Which is why this story is so fascinating. A young Yemeni judge named Hamoud al-Hitar has begun engaging in Koranic debates with the terror-inclined zealots arrested in his country, with the aim of talking them out of their terrorist ways.

According to the Christian Science Monitor (linked above), it’s working.

When Judge Hamoud al-Hitar announced that he and four other Islamic scholars would challenge Yemen's Al Qaeda prisoners to a theological contest, Western antiterrorism experts warned that this high-stakes gamble would end in disaster.

Nervous as he faced five captured, yet defiant, Al Qaeda members in a Sanaa prison, Judge Hitar was inclined to agree. But banishing his doubts, the youthful cleric threw down the gauntlet, in the hope of bringing peace to his troubled homeland.

"If you can convince us that your ideas are justified by the Koran, then we will join you in your struggle," Hitar told the militants. "But if we succeed in convincing you of our ideas, then you must agree to renounce violence."

The prisoners eagerly agreed.

Now, two years later, not only have those prisoners been released, but a relative peace reigns in Yemen. And the same Western experts who doubted this experiment are courting Hitar, eager to hear how his "theological dialogues" with captured Islamic militants have helped pacify this wild and mountainous country, previously seen by the US as a failed state, like Iraq and Afghanistan.

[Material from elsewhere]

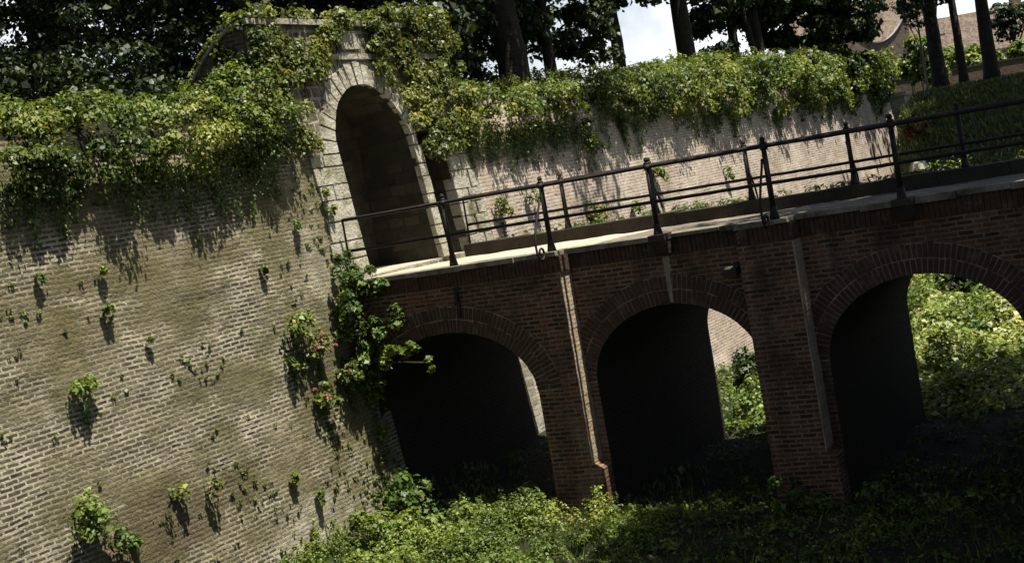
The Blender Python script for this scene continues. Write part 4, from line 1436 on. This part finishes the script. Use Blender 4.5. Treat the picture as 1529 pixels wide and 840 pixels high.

"Since December 2002, when the first round of the dialogues ended, there have been no terrorist attacks here, even though many people thought that Yemen would become terror's capital," says Hitar, eyes glinting shrewdly from beneath his emerald-green turban. "Three hundred and sixty-four young men have been released after going through the dialogues and none of these have left Yemen to fight anywhere else."

. . . . . . .

Seated amid stacks of Korans and religious texts, Hitar explains that his system is simple. He invites militants to use the Koran to justify attacks on innocent civilians and when they cannot, he shows them numerous passages commanding Muslims not to attack civilians, to respect other religions, and fight only in self-defense.

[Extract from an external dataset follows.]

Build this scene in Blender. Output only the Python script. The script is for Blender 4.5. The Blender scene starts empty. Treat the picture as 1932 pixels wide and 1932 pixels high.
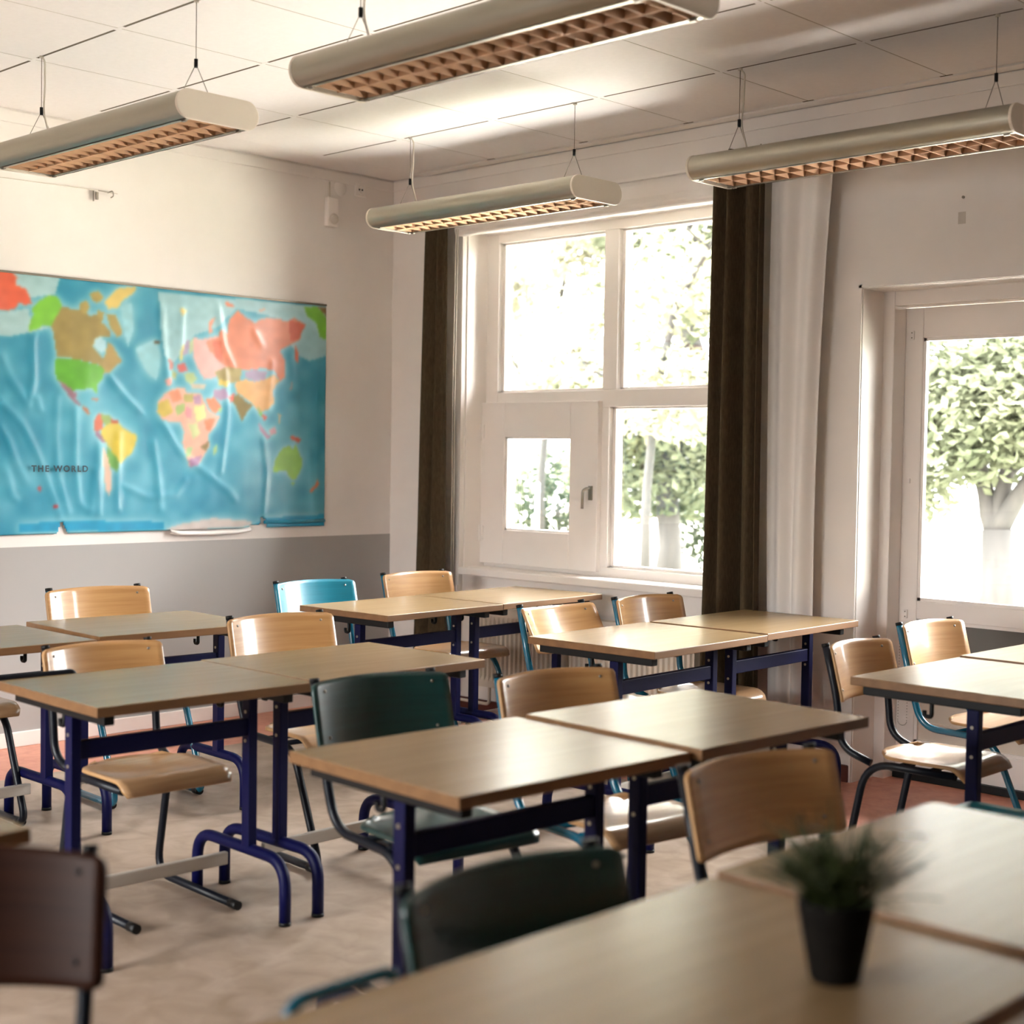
import bpy, bmesh, math, random
import numpy as np
from mathutils import Vector, Matrix

S = bpy.context.scene
COL = S.collection
PI = math.pi
rnd = random.Random(7)

# ------------------------------------------------------------------ materials
def mat(name, base, rough=0.5, spec=0.5, metal=0.0, coat=0.0, coat_r=0.1):
    m = bpy.data.materials.new(name); m.use_nodes = True
    b = m.node_tree.nodes['Principled BSDF']
    b.inputs['Base Color'].default_value = (*base, 1)
    b.inputs['Roughness'].default_value = rough
    b.inputs['Specular IOR Level'].default_value = spec
    b.inputs['Metallic'].default_value = metal
    b.inputs['Coat Weight'].default_value = coat
    b.inputs['Coat Roughness'].default_value = coat_r
    return m

def noisy(name, c1, c2, scale=(5, 5, 5), rough=0.5, detail=4.0, spec=0.5, bump=0.0, lo=0.35, hi=0.65, coat=0.0, coat_r=0.1, coords='Object', dist=0.0):
    """Two tones mixed by stretched noise in the object's own space."""
    m = mat(name, c1, rough, spec, coat=coat, coat_r=coat_r)
    nt = m.node_tree; b = nt.nodes['Principled BSDF']
    tc = nt.nodes.new('ShaderNodeTexCoord'); mp = nt.nodes.new('ShaderNodeMapping')
    mp.inputs['Scale'].default_value = scale
    n = nt.nodes.new('ShaderNodeTexNoise'); n.inputs['Scale'].default_value = 1.0
    n.inputs['Detail'].default_value = detail; n.inputs['Distortion'].default_value = dist
    r = nt.nodes.new('ShaderNodeValToRGB')
    r.color_ramp.elements[0].position = lo; r.color_ramp.elements[1].position = hi
    r.color_ramp.elements[0].color = (*c1, 1); r.color_ramp.elements[1].color = (*c2, 1)
    nt.links.new(tc.outputs[coords], mp.inputs['Vector']); nt.links.new(mp.outputs[0], n.inputs['Vector'])
    nt.links.new(n.outputs['Fac'], r.inputs['Fac']); nt.links.new(r.outputs[0], b.inputs['Base Color'])
    if bump:
        bp = nt.nodes.new('ShaderNodeBump'); bp.inputs['Strength'].default_value = bump; bp.inputs['Distance'].default_value = 0.002
        nt.links.new(n.outputs['Fac'], bp.inputs['Height']); nt.links.new(bp.outputs[0], b.inputs['Normal'])
    return m

M = {}
M['wall'] = noisy('painted_plaster_warm', (0.85, 0.80, 0.762), (0.87, 0.82, 0.782), (6, 6, 6), 0.7, bump=0.05)
M['dado'] = mat('painted_plaster_grey', (0.40, 0.385, 0.37), 0.45)
M['tile'] = noisy('ceiling_tile_fibre', (0.84, 0.80, 0.785), (0.86, 0.82, 0.805), (40, 40, 40), 0.85)
M['gap'] = mat('void_and_slot_shade', (0.13, 0.098, 0.066), 0.9)  # deck above the tiles, and slot shadow coloured into flush strips
M['joint'] = mat('ceiling_joint', (0.40, 0.34, 0.27), 0.9)
M['white'] = noisy('white_gloss_paint', (0.89, 0.835, 0.795), (0.90, 0.845, 0.805), (9, 9, 9), 0.32)
M['sash'] = noisy('sash_board_paint', (0.88, 0.82, 0.782), (0.89, 0.83, 0.792), (9, 9, 9), 0.4)
M['lino'] = noisy('beige_linoleum', (0.27, 0.196, 0.138), (0.39, 0.302, 0.238), (9, 9, 9), 0.38, detail=12, lo=0.3, hi=0.66, dist=0.6)
M['red'] = noisy('brick_red_linoleum', (0.52, 0.20, 0.135), (0.66, 0.30, 0.21), (12, 12, 12), 0.4, detail=8, lo=0.3, hi=0.7, dist=1.2)
M['redbase'] = mat('oxblood_skirting', (0.10, 0.025, 0.018), 0.4)
M['top'] = noisy('beech_laminate', (0.292, 0.194, 0.098), (0.318, 0.214, 0.111), (40, 2.2, 40), 0.27, detail=5, dist=0.4, spec=0.4)
M['edge'] = noisy('beech_edge_band', (0.19, 0.092, 0.036), (0.23, 0.115, 0.046), (30, 3, 30), 0.4)
M['ply'] = noisy('beech_plywood', (0.50, 0.265, 0.10), (0.58, 0.33, 0.135), (6, 3, 70), 0.34, detail=4, dist=0.5, coat=0.6, coat_r=0.09)
M['plyseat'] = noisy('beech_plywood_seat', (0.44, 0.25, 0.12), (0.52, 0.31, 0.16), (70, 3, 6), 0.34, detail=4, dist=0.5, coat=0.6, coat_r=0.09)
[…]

For example, he quotes: "Whoever kills a soul, unless for a soul, or for corruption done in the land - it is as if he had slain all mankind entirely. And, whoever saves one, it is as if he had saved mankind entirely." He uses the passage to bolster his argument against bombing Western targets in Yemen - attacks he says defy the Koran. And, he says, the Koran says under no circumstances should women and children be killed.

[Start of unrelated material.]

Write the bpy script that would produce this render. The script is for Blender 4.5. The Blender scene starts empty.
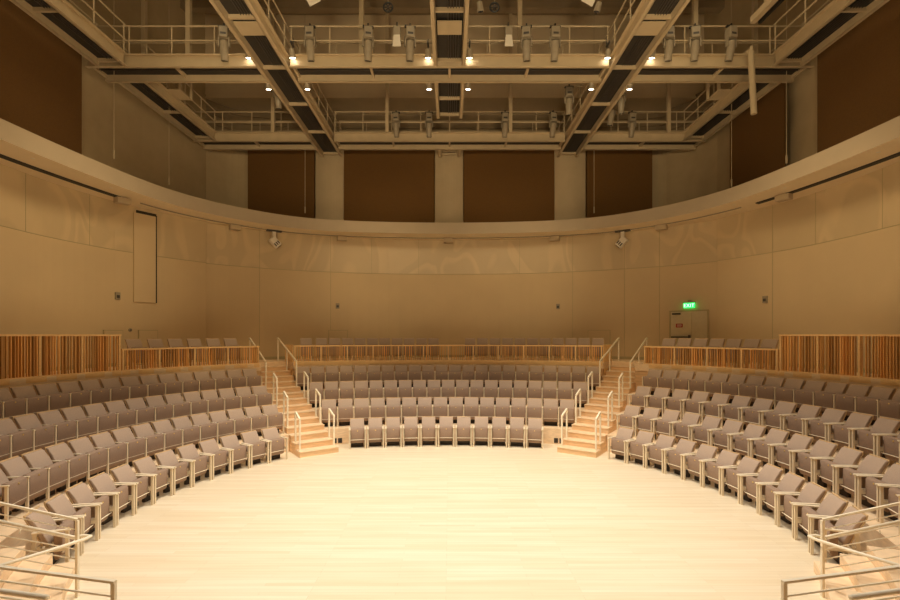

If, after weeks of debate, the prisoners renounce violence they are released and offered vocational training courses and help to find jobs.

Hitar's belief that hardened militants trained by Osama bin Laden in Afghanistan could change their stripes was initially dismissed by US diplomats in Sanaa as dangerously naive, but the methods of the scholarly cleric have little in common with the other methods of fighting extremism. Instead of lecturing or threatening the battle-hardened militants, he listens to them.

"An important part of the dialogue is mutual respect," says Hitar. "Along with acknowledging freedom of expression, intellect and opinion, you must listen and show interest in what the other party is saying."

. . . . . . . .

"It's only logical to tackle these people through their brains and heart," says Faris Sanabani, a former adviser to President Abdullah Saleh and editor-in-chief of the Yemen Observer, a weekly English-language newspaper. "If you beat these people up they become more stubborn. If you hit them, they will enjoy the pain and find something good in it - it is a part of their ideology. Instead, what we must do is erase what they have been taught and explain to them that terrorism will only harm Yemenis' jobs and prospects. Once they understand this they become fighters for freedom and democracy, and fighters for the true Islam," he says.

Some freed militants were so transformed that they led the army to hidden weapons caches and offered the Yemeni security services advice on tackling Islamic militancy. A spectacular success came in 2002 when Abu Ali al Harithi, Al Qaeda's top commander in Yemen, was assassinated by a US air-strike following a tip-off from one of Hitar's reformed militants.

The Monitor notes that terrorist activity has declined markedly in Yemen since this program was begun, though much of the credit also goes to an aggressive government policy against militant Islamic madrassas and training camps. Of course, Yemen has a long way to go from the point of view of the US. It is still a hotbed of anti-Western sentiment and the attendant poverty and desperation that such sentiments are a convenient outlet for. But, if the talking cure is working in Yemen (and I'm willing to bet that a Koranically-focused 'suasion technique will actually stick, will little backsliding), more power to them. Maybe it can work elsewhere too.